The plot is 4,736 square yards and is valued at Rs1.5 billion today.

Fast-forward half a century. A notice appeared in Dawn newspaper inviting objections to the sale of a plot, FT2-/27 McNell Road, Frere Quarters. The District administration South sat up and took notice. This was the Indian High Commission’s property.

The deputy commissioner of the time checked the property register and confirmed his suspicion that this was the Indian government’s property. Its 99-year lease had expired in 2008.

The notice in Dawn had been placed by a man named Din Mohammad Baloch. The additional deputy commissioner Mohammad Khan Rind found that Baloch had a 2013 Letter of Administration issued by the Sindh High Court.

As it turned out, the Indian High Commission in Islamabad had written to the Ministry of Foreign Affairs to complain that someone was making multiple attempts to take over its property. In fact, the Sindh government had to dispatch the Frere police who registered four FIRs in October 2013 and even made arrests upon which it learnt that Din Muhammad Baloch was claiming this property was his mother’s.

ADC Rind appealed that the court-issued Letter of Administration (which allows a person to make transactions on a property) be cancelled.

But how did Din Mohammad Baloch enter the picture and why was he claiming he owned the Indian High Commission’s property? An investigation by the KMC Land department yielded a different paper trail. It then challenged Din Mohammad Baloch’s claims (letter of administration).
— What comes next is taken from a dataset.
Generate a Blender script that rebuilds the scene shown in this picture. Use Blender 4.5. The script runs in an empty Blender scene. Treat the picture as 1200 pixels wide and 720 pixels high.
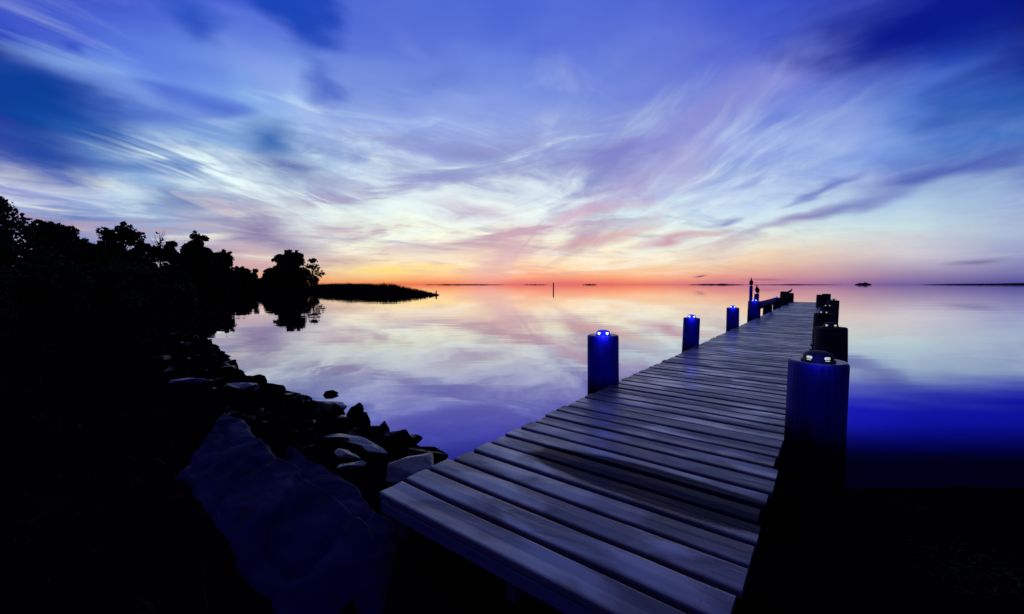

Din Mohammad Baloch had a sale deed dated 1973, which says that his mother Girah Naz bought the property from Behari Lal Thakur and Padmavati Thakur. However, when the Record of Rights were checked, the Sub-Registrar of the Central Record City Courts found that the sale deed details did not tally up.

KMC then presented the evidence in court and challenged Din Mohammad Baloch’s Letter of Administration issued in 2014.

However, then a truer picture emerged of what Din Mohammad Baloch had actually wanted to do with the property.

In 2022, a builder called Aftab Lakhany went to court for a stay order. He said that he had entered into an agreement with Din Mohammad Baloch for this property which was inherited from Girah Naz. Upon his mother’s death, Baloch could not pay to renew the lease.

Lakhany agreed to pay Baloch Rs947 million as “sale consideration” and give him 40% of the profits from a project that would be built on the property.

Aaj News has been told that an investigation is being conducted into this case. This story will be updated accordingly.